Task details :: Quote only the lines from the top of the listing below down to and including the line with "cl = Vector(at_y(C5[0]+495*C5[2], C5[1]+235*C5[2], .098));".

Collected data ::
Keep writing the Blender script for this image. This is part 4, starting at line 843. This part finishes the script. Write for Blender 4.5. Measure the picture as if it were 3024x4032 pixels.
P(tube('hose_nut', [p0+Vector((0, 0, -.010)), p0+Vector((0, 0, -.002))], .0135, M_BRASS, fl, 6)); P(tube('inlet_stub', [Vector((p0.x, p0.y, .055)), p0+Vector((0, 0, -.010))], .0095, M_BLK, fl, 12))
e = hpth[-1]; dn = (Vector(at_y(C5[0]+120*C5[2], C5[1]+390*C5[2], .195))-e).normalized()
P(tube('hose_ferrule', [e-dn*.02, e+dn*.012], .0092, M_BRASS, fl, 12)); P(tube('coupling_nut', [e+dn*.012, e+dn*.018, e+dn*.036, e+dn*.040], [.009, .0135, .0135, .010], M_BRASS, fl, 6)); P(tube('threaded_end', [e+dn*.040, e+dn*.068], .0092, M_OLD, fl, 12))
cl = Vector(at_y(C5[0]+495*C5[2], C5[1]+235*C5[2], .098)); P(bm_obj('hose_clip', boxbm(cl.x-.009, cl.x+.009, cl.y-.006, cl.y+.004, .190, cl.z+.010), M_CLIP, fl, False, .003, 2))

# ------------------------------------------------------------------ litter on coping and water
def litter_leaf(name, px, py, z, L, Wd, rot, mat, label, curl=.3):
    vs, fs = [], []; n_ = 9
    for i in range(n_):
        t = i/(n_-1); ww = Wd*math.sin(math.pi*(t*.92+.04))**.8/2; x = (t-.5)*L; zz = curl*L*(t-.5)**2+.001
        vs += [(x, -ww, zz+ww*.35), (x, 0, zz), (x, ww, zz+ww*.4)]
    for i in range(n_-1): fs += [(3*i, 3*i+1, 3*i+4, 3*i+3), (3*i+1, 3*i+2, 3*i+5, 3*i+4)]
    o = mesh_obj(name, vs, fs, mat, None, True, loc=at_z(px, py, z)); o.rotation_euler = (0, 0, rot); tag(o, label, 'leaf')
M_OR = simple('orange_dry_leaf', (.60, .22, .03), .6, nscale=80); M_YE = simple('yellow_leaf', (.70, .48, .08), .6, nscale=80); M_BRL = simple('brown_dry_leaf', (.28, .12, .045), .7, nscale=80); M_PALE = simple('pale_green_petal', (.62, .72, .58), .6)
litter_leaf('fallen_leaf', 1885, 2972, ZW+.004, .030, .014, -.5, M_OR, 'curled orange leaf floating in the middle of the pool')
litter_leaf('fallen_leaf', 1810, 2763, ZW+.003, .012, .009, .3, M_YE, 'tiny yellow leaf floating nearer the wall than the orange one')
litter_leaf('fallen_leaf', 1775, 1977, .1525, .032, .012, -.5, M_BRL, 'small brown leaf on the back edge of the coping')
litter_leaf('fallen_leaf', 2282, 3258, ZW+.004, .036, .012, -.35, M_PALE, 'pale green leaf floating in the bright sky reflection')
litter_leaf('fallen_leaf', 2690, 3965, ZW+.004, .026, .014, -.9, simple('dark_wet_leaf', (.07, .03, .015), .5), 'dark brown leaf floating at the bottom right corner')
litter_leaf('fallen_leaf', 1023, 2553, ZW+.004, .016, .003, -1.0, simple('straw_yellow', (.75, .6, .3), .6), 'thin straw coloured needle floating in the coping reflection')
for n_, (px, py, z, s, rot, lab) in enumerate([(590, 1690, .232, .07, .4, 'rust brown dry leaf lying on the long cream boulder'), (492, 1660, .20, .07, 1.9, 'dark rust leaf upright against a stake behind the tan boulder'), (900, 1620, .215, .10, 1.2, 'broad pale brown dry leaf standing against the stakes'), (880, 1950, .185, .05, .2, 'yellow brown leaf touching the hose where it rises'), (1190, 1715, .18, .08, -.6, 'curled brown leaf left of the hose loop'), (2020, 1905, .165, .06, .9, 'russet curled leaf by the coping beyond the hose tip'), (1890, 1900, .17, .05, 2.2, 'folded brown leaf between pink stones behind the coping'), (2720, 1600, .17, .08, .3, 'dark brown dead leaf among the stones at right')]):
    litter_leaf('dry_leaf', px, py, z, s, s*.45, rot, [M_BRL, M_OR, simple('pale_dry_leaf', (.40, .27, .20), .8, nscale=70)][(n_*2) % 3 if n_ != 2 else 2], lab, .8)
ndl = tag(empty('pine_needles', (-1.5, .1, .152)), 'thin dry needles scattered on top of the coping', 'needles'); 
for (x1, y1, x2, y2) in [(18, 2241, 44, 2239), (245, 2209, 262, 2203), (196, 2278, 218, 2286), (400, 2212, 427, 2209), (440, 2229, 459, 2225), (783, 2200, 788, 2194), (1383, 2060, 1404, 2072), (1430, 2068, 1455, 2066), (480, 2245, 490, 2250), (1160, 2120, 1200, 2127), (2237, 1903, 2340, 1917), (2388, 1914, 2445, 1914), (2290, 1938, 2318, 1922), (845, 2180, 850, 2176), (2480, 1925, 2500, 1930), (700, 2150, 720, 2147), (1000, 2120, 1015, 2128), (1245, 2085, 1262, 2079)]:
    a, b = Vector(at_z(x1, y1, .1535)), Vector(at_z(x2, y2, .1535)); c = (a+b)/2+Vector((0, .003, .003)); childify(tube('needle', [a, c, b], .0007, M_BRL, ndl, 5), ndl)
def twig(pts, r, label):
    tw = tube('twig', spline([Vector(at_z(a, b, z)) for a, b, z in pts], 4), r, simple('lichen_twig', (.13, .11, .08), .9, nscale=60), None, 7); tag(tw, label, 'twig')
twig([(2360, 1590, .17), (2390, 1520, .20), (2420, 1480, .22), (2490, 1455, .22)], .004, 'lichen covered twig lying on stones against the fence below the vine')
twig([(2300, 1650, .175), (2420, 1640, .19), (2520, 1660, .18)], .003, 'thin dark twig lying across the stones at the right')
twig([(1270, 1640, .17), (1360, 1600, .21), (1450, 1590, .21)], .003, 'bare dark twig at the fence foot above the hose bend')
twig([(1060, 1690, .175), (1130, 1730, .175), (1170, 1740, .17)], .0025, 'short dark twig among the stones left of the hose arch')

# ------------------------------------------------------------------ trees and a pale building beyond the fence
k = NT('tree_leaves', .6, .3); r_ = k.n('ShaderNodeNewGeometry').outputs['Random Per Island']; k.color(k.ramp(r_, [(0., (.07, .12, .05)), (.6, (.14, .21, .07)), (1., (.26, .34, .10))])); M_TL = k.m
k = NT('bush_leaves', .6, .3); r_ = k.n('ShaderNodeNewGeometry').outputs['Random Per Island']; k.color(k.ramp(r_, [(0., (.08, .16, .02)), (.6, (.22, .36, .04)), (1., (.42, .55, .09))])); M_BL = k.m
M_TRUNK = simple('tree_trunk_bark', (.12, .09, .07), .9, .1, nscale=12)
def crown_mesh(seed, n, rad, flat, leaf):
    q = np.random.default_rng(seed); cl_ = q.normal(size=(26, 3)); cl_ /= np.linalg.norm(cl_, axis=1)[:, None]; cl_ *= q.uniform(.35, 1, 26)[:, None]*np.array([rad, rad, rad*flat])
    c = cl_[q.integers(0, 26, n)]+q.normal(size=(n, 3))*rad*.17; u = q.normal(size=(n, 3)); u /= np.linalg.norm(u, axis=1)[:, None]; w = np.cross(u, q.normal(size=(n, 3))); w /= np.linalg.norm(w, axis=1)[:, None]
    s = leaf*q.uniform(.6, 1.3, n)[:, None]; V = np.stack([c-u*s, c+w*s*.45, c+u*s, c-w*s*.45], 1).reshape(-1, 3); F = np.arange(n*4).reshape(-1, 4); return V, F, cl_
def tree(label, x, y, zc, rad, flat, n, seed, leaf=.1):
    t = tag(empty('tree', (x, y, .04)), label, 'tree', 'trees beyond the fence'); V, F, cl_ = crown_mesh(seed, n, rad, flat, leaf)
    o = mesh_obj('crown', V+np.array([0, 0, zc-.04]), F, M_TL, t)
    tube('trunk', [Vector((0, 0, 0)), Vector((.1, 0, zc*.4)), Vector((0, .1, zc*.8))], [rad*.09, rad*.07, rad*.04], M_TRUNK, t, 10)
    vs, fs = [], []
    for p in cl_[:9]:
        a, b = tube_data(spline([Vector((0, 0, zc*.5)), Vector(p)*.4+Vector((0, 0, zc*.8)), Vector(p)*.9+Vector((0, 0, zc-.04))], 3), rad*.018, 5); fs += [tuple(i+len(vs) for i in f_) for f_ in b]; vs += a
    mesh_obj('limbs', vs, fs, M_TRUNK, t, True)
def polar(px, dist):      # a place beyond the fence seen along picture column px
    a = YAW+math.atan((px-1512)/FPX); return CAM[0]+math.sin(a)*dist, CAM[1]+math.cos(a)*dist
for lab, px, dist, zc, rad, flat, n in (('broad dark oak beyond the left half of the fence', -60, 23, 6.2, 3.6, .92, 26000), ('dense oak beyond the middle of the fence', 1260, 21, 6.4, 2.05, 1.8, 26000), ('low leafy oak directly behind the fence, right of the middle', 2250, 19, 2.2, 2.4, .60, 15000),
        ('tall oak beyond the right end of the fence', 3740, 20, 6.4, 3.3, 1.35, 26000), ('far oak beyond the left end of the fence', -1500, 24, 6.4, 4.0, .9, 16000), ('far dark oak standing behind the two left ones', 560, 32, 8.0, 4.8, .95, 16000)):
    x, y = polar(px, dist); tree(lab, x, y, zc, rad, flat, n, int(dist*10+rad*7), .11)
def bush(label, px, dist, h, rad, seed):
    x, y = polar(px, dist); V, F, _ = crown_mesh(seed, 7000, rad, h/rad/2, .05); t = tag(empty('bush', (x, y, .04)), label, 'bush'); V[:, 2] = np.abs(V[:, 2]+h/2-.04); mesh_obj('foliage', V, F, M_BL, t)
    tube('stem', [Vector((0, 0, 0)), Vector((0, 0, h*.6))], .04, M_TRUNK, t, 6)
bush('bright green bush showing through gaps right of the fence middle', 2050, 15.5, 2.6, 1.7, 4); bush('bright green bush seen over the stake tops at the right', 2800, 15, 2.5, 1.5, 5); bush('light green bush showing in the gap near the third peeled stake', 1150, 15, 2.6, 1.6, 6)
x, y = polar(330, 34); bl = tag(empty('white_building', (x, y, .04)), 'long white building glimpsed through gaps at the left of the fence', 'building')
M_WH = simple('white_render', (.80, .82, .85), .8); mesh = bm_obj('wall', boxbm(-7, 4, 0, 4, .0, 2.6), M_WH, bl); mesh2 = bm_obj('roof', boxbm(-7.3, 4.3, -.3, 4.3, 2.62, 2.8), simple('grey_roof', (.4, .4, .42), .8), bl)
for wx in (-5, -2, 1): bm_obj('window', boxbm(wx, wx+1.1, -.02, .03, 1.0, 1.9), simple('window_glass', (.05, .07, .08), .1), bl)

Response below ::
Keep writing the Blender script for this image. This is part 4, starting at line 843. This part finishes the script. Write for Blender 4.5. Measure the picture as if it were 3024x4032 pixels.
P(tube('hose_nut', [p0+Vector((0, 0, -.010)), p0+Vector((0, 0, -.002))], .0135, M_BRASS, fl, 6)); P(tube('inlet_stub', [Vector((p0.x, p0.y, .055)), p0+Vector((0, 0, -.010))], .0095, M_BLK, fl, 12))
e = hpth[-1]; dn = (Vector(at_y(C5[0]+120*C5[2], C5[1]+390*C5[2], .195))-e).normalized()
P(tube('hose_ferrule', [e-dn*.02, e+dn*.012], .0092, M_BRASS, fl, 12)); P(tube('coupling_nut', [e+dn*.012, e+dn*.018, e+dn*.036, e+dn*.040], [.009, .0135, .0135, .010], M_BRASS, fl, 6)); P(tube('threaded_end', [e+dn*.040, e+dn*.068], .0092, M_OLD, fl, 12))
cl = Vector(at_y(C5[0]+495*C5[2], C5[1]+235*C5[2], .098)); P(bm_obj('hose_clip', boxbm(cl.x-.009, cl.x+.009, cl.y-.006, cl.y+.004, .190, cl.z+.010), M_CLIP, fl, False, .003, 2))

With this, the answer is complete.